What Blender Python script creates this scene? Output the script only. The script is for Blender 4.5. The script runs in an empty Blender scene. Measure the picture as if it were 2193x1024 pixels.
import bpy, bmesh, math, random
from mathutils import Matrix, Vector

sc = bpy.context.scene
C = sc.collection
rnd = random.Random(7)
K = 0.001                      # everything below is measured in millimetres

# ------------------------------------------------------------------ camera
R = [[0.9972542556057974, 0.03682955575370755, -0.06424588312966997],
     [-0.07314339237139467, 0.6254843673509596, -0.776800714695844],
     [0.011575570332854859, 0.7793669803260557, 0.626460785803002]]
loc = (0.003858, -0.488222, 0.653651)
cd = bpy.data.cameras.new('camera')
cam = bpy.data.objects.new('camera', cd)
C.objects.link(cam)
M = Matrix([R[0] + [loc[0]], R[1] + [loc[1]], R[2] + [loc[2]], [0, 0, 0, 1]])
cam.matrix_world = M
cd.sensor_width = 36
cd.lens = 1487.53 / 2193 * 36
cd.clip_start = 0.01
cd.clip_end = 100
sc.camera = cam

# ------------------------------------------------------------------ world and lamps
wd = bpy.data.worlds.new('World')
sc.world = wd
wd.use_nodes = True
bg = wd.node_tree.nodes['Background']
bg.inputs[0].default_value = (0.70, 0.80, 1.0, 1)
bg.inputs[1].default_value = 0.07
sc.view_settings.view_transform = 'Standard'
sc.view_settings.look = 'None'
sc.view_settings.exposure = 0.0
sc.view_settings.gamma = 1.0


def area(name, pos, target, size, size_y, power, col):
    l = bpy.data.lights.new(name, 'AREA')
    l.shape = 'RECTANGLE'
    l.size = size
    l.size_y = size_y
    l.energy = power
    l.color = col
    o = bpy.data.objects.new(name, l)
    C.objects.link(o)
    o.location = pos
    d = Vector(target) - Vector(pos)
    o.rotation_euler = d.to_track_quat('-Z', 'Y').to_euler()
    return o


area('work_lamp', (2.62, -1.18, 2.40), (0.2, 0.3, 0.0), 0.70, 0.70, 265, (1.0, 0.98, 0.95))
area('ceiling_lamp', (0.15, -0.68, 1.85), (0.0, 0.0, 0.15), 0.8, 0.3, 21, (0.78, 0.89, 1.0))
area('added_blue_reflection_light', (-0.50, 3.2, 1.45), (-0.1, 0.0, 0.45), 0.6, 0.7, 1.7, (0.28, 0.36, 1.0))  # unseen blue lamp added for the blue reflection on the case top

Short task
Verbatim output is expected for the lines from the start of the data to the line in which "sc.view_settings.gamma = 1.0" appears, both included.

Reply
What Blender Python script creates this scene? Output the script only. The script is for Blender 4.5. The script runs in an empty Blender scene. Measure the picture as if it were 2193x1024 pixels.
import bpy, bmesh, math, random
from mathutils import Matrix, Vector

sc = bpy.context.scene
C = sc.collection
rnd = random.Random(7)
K = 0.001                      # everything below is measured in millimetres

# ------------------------------------------------------------------ camera
R = [[0.9972542556057974, 0.03682955575370755, -0.06424588312966997],
     [-0.07314339237139467, 0.6254843673509596, -0.776800714695844],
     [0.011575570332854859, 0.7793669803260557, 0.626460785803002]]
loc = (0.003858, -0.488222, 0.653651)
cd = bpy.data.cameras.new('camera')
cam = bpy.data.objects.new('camera', cd)
C.objects.link(cam)
M = Matrix([R[0] + [loc[0]], R[1] + [loc[1]], R[2] + [loc[2]], [0, 0, 0, 1]])
cam.matrix_world = M
cd.sensor_width = 36
cd.lens = 1487.53 / 2193 * 36
cd.clip_start = 0.01
cd.clip_end = 100
sc.camera = cam

# ------------------------------------------------------------------ world and lamps
wd = bpy.data.worlds.new('World')
sc.world = wd
wd.use_nodes = True
bg = wd.node_tree.nodes['Background']
bg.inputs[0].default_value = (0.70, 0.80, 1.0, 1)
bg.inputs[1].default_value = 0.07
sc.view_settings.view_transform = 'Standard'
sc.view_settings.look = 'None'
sc.view_settings.exposure = 0.0
sc.view_settings.gamma = 1.0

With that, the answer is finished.